Uneinigkeit gibt es vor allem beim Strafmaß. Während Hitzlsperger härtere Sanktionen bis hin zu Punktabzügen fordert, bezweifelt Winkler deren Wirksamkeit. Anfang November 2012, so Hitzlsperger, habe ein B-Klasse-Fußballer einen Schiedsrichter am Kopf getroffen. Er sei bis Ende Januar gesperrt worden. "Bis zur Winterpause sind dann drei Spiele ausgefallen. Der war effektiv kein einziges Spiel gesperrt. Das ist Irrsinn."
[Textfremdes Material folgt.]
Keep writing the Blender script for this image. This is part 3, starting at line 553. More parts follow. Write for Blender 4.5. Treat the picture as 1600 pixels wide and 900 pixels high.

Der BFV gebe zu milde Strafen vor, beharrt Hitzlsperger. "Wenn sie doch mal härter ausfallen, legt der Verein Protest ein, der Fall geht ans Bezirkssportgericht und das mildert die Strafen in aller Regel ab." Er wolle helfen mit seiner Kritik, beteuert der Forstinninger, stattdessen habe ihn die Verbandsführung als Bayernliga-Beobachter "aus dem Verkehr gezogen": "Die sind nicht bereit für einen Dialog."

Wie unschön viele Spiele gegen Saisonende liefen, belegen zwei Schreiben, die Münchens Kreisjugendleiter Florian Weißmann an Jugendleiter, Trainer und Eltern richtete. "Gegenseitige Beleidigungen, Aggressionsausbrüche und Einschüchterungen von Trainern, Eltern und Spielern" stünden wieder "im Mittelpunkt", stellt er am 6. Mai fest, "auch Schiris sind davon betroffen." Dazu komme überhartes Einsteigen. Fortan würden auch Jugendspiele verdeckt beobachtet. Weißmann fordert eine "Rückkehr zur Vernunft", er wolle keine Meldungen mehr lesen über Angriffe auf Schiedsrichter, Fehlverhalten von Trainern, Beleidigungen durch Eltern.

Nur eine Woche später schrieb Weißmann erneut, "schockiert" von Steinwürfen, Beleidigungen, Spielabbrüchen. Er habe den Eindruck, sein Appell sei "für einige der Aufruf zum Gegenteil" gewesen.